Por Ariel Camuratti
La compañía teatral transformó
el Salón Metropolitano en una pista de circo en la que el público se une a la
energía desbordante de los protagonistas.
Los actores despliegan fuerza, destreza y talento para moverse en el escenario. Foto: Ariel Camuratti. |
En la noche
del sábado, la pista del Salón Metropolitano de Rosario se poblaba de grupos
de espectadores, la mayoría muy jóvenes. Desde ese lugar, Wayra Tour (así denominada la gira) se vive con una perspectiva muy
diferente a la del público en las gradas, dos puntos de vista para disfrutar un
espectáculo movilizador, monumental y bello.
Al inicio se apagan las luces y todo comienza con un grito unísono casi ancestral, un llamado frenético al Wayra, al viento. Con potentes
tambores latiendo de fondo, surgen de la oscuridad un grupo de personas
colgadas de un arnés que vuelan por encima del público, gritando palabras en un
idioma incomprensible y dando muestras de las dosis de energía que se iban a
expulsar a lo largo del show.
Luego de ese primer momento, aparece la figura del “corredor”,
una persona de traje blanco que camina sobre una cinta sin fin que se va acelerando
hasta la exaltación. Incansable, tenaz, un hombre típico al que le han puesto obstáculos
desde que nació y aún sigue de pie, atravesando muros, esquivando trabas y
corriendo contra el viento. Éste se hace presente en más de un momento y domina
gran parte del espectáculo.
La imagen del “corredor” desaparece por la magia de la luz y
el público es fraccionado en dos por un telón plateado. Sobre él, se deslizan un
hombre y una mujer, uno de cada lado, corriendo, rebotando y girando por encima
de ese muro que divide la pista.
Seguidamente llega el turno del “Mylar”, una pileta
transparente que se posa por encima de los asistentes. "Sólo con las
palmas", advierte una voz cuando las piletas se acercan a las
cabezas de los espectadores. Las luces y el cambio en la tonalidad de la música
crean una atmósfera nocturna. El agua ocupa el centro y las actrices se mueven
a la manera del nado sincronizado pero sin artificiosidad, miran hacia abajo,
se toman de las manos y crean una flor de sonrisa dedicadas al público.
Por encima de todos, aparece “la murga” y la energía se
contagia en la gente. Los actores se mezclan con el público en una danza,
rompiendo cajas en las cabezas de algún despistado, pasando por debajo de la
lluvia que, de agua, se transforma en lluvia de papeles y colores.

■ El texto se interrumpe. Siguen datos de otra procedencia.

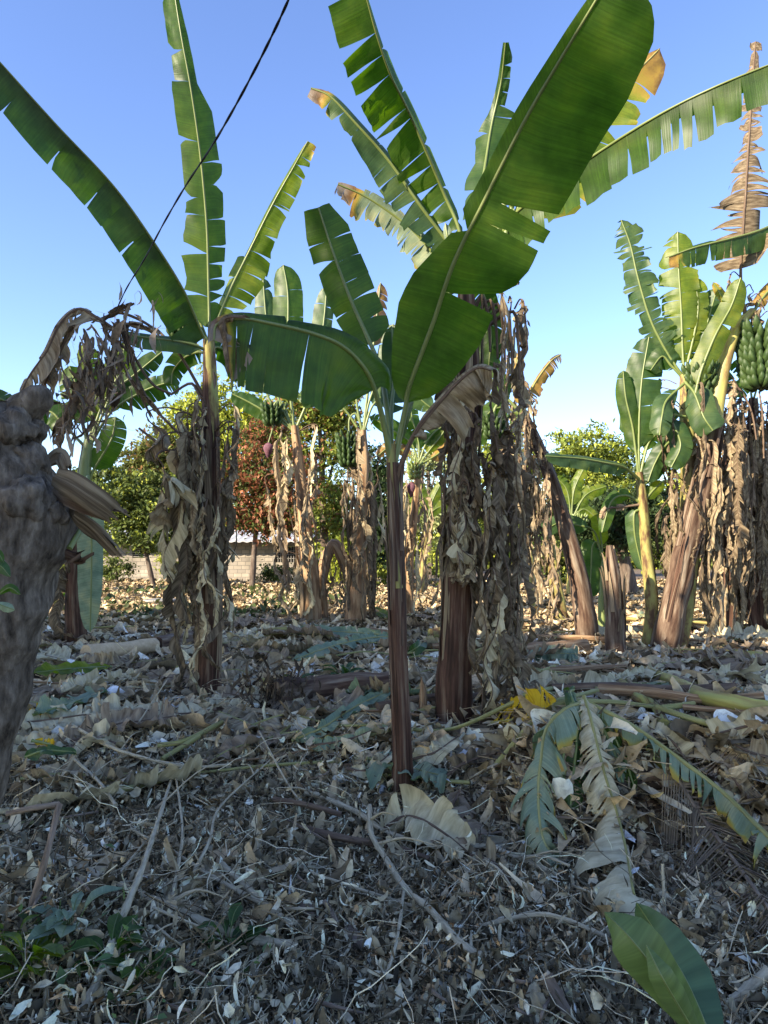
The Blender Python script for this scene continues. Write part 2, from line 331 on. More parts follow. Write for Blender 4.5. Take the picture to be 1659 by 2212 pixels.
def twig_t(seed):
    r = random.Random(seed); p = [(-0.5, 0, 0), (-0.17, r.uniform(-.08, .08), r.uniform(-.03, .08)), (0.17, r.uniform(-.1, .1), r.uniform(-.03, .08)), (0.5, r.uniform(-.12, .12), 0)]
    vs = []; fs = []
    for i, q in enumerate(p):
        w = 0.0065*(1-0.15*i)
        for a in (0, 2.09, 4.19): vs.append((q[0], q[1]+w*math.cos(a), q[2]+w*math.sin(a)))
    for i in range(3):
        for j in range(3): fs.append((i*3+j, i*3+(j+1) % 3, (i+1)*3+(j+1) % 3, (i+1)*3+j))
    return vs, fs
TWIG = [twig_t(k) for k in range(8)]; VINE = [vine_t(k) for k in range(14)]
CLEAF = [([(-.5, 0, 0), (-.1, -.22, .05), (-.1, .22, .05), (.5, 0, -.12), (0.05, 0, -0.04)], [(0, 1, 4), (0, 4, 2), (1, 3, 4), (4, 3, 2)]),
         ([(-.5, 0, 0), (0, -.28, .1), (0, .28, .1), (.5, 0, 0)], [(0, 1, 3), (0, 3, 2)])]

# ------------------------------------------------------------------ banana leaf
def prof(t, tipw=0.0):
    a = np.clip(t/0.16, 0, 1)**0.65; b = np.clip((1-t)/0.34, 0, 1)
    return a*(np.sqrt(np.clip(1-(1-b)**2.1, 0, 1))*(1-tipw)+tipw)
def blade_leaf(parent, name, mid, wl, wr, t0=0.15, phi=(0.25, 0.25), curl=(0.2, 0.2), grav=0.25, tears=(8, 8), gap=0.012, sweep=0.22,
               mat='green_blade', rib='midrib_green', rr=(0.022, 0.006), dry=0.0, tipdry=0.0, edgedry=0.0, ref=None, seed=1, rag=0.05, spread=0.25,
               crumple=0.006, nv=6, pl=None, pr=None, tipw=0.0, label=None, ribobj=True, slack=0.0, wide=False):
    """mid: points from the stalk's foot to the tip; wl / wr: widths in metres left / right of the way along"""
    r = random.Random(seed*977+13)
    NS = 60; M = cr(mid, NS); ts = np.linspace(0, 1, NS)
    T = np.gradient(M, axis=0); T /= np.linalg.norm(T, axis=1)[:, None]
    if ref is None:
        V = M - np.array((0, 0, EYE)); V /= np.linalg.norm(V, axis=1)[:, None]
    else: V = np.broadcast_to(np.asarray(ref, float), M.shape)
    S = np.cross(T, V); S /= np.linalg.norm(S, axis=1)[:, None]+1e-9
    Nn = np.cross(S, T); Nn /= np.linalg.norm(Nn, axis=1)[:, None]+1e-9
    Lm = float(np.sum(np.linalg.norm(np.diff(M, axis=0), axis=1)))
    def at(A, t): return np.stack([np.interp(t, ts, A[:, k]) for k in range(3)], -1)
    mb = MB()
    for side in (0, 1):
        w0 = (wl, wr)[side]
        if w0 <= 0: continue
        sg = 1 if side == 0 else -1
        pc = (pl, pr)[side]
        n = tears[side] if not isinstance(tears[side], (list, tuple)) else len(tears[side])
        if isinstance(tears[side], (list, tuple)): cuts = [0]+list(tears[side])+[1]
        else:
            c = sorted(r.random() for _ in range(n)); c = [x*0.7 + (i+0.5+r.uniform(-.4, .4))/max(n, 1)*0.3 for i, x in enumerate(c)]; cuts = [0]+sorted(c)+[1]
        cuts = [t0 + (1-t0)*c for c in cuts]
        gL = 0.0
        for k in range(len(cuts)-1):
            a, b = cuts[k], cuts[k+1]
            if b-a < 0.002: continue
            last = k == len(cuts)-2
            gR = 0.0 if last else gap*(r.uniform(.5, 1.5) if wide else (r.uniform(0.05, 0.5) if r.random() < .7 else r.uniform(.8, 2.0)))
            nu = max(2, min(14, int((b-a)*(1-0)*34)+2)); u = np.linspace(0, 1, nu); t = a + u*(b-a)
            tb = (t-t0)/(1-t0)
            w = w0*(prof(tb, tipw) if pc is None else np.interp(tb, [q[0] for q in pc], [q[1] for q in pc]))*(1+r.uniform(-rag, rag))
            v = np.linspace(0, 1, nv+1); dv = 1/nv; v0 = r.uniform(0.0, 0.3) if (wide or r.random() < .65) else r.uniform(.4, .75)
            rv = np.clip((v-v0)/(1-v0), 0, 1)
            dphi = r.uniform(-1, 1)*spread; dsw = r.uniform(-1, 1)*spread*0.35
            m0, tt, ss, nn = at(M, t), at(T, t), at(S, t)*sg, at(Nn, t)
            ph = (phi[side] + curl[side]*v + dphi*rv)[None, :, None]
            g = grav*(v + slack)[None, :, None]*(1+r.uniform(-.3, .5))
            sw = (sweep + dsw*rv)[None, :, None]
            D = np.cos(ph)*ss[:, None, :] + np.sin(ph)*nn[:, None, :] + sw*tt[:, None, :] - g*np.array((0, 0, 1.0))
            D /= np.linalg.norm(D, axis=2)[:, :, None]
            st = D*w[:, None, None]*dv; st[:, 0] = 0
            pos = m0[:, None, :] + np.cumsum(st, axis=1)
            # strip narrows towards the edge: the tears open
            du = ((gL*rv)[None, :]*(1-u)[:, None] - (gR*rv)[None, :]*u[:, None])
            if b-a < gap*2.4: du = du*(b-a)/(gap*2.4)
            pos = pos + tt[:, None, :]*(du*Lm)[:, :, None]
            # ragged outer edge and waviness
            e = np.zeros((nu, nv+1)); p1, p2, p3 = (r.uniform(0, 6.28) for _ in range(3))
            uu = (t*Lm)[:, None]; vv = (v*w0)[None, :]
            e = (np.sin(uu*31+vv*9+p1) + np.sin(uu*17-vv*23+p2) + 0.7*np.sin(uu*53+p3+vv*4))*crumple*np.minimum(1, v*2.5)[None, :]
            pos = pos + nn[:, None, :]*e[:, :, None]
            ej = np.array([r.uniform(-1, 0.2) for _ in range(nu)])*rag*0.6*w
            pos[:, -1] += D[:, -1]*ej[:, None]
            dr = dry + tipdry*sm(0.72, 1.0, t)[:, None] + edgedry*sm(0.6, 1.0, v)[None, :]*r.uniform(0.2, 1.3) + 0*v[None, :]
            uv = np.stack([np.broadcast_to(uu, (nu, nv+1)), np.broadcast_to(vv*3+side*7, (nu, nv+1))], -1)
            mb.grid(pos if side else pos[::-1], uv if side else uv[::-1], dr if side else dr[::-1])
            gL = gR*r.uniform(.5, 1.2)
    ob = mb.build(name, mat, parent)
    if label: ob['label'] = label
    rb = MB(); rad = np.interp(ts, [0, t0, 1], [rr[0], rr[0]*0.75, rr[1]])
    rb.tube(M, rad, 7)
    rb.build('midrib', rib, ob)
    return ob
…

Las luces comienzan a danzar y el show se convierte en una
fiesta de música electrónica. Los asistentes empiezan a saltar de forma
eufórica, ya con la energía vibrando por sus cuerpos y con una lluvia de agua que se esparce
sobre ellos. Algunos se alejan de la ducha, pero los más intrépidos se quedan chapoteando
sobre lo que ya era un diluvio, sintiéndose aún más en contacto con la esencia
del show.
La fiesta finaliza con “la burbuja”, una gran carpa que
encierra a unos y excluye a otros e invade en el público una enorme incertidumbre
por saber qué pasa afuera para los que están adentro y viceversa. Algunos
afortunados, bien dispuestos, son “abducidos” por los personajes que cuelgan
por la claraboya y rebotan hasta tocar el suelo, mientras el viento no cesa y multiplica la tormenta de papelitos.
Lo que diferencia a este espectáculo de
cualquier otro es, sin duda, la necesidad de no ocultar aspectos técnicos, la
transparencia que busca el juego con el espectador al tener rampas y escaleras
frente a todos. Correr, hacerse señas, y gritarse entre ellos es lo que hace de
Fuerza Bruta el show de cada uno de los espectadores, no sólo del equipo. En
palabras de ellos mismos: “Fuerza Bruta no sirve para nada. Es“.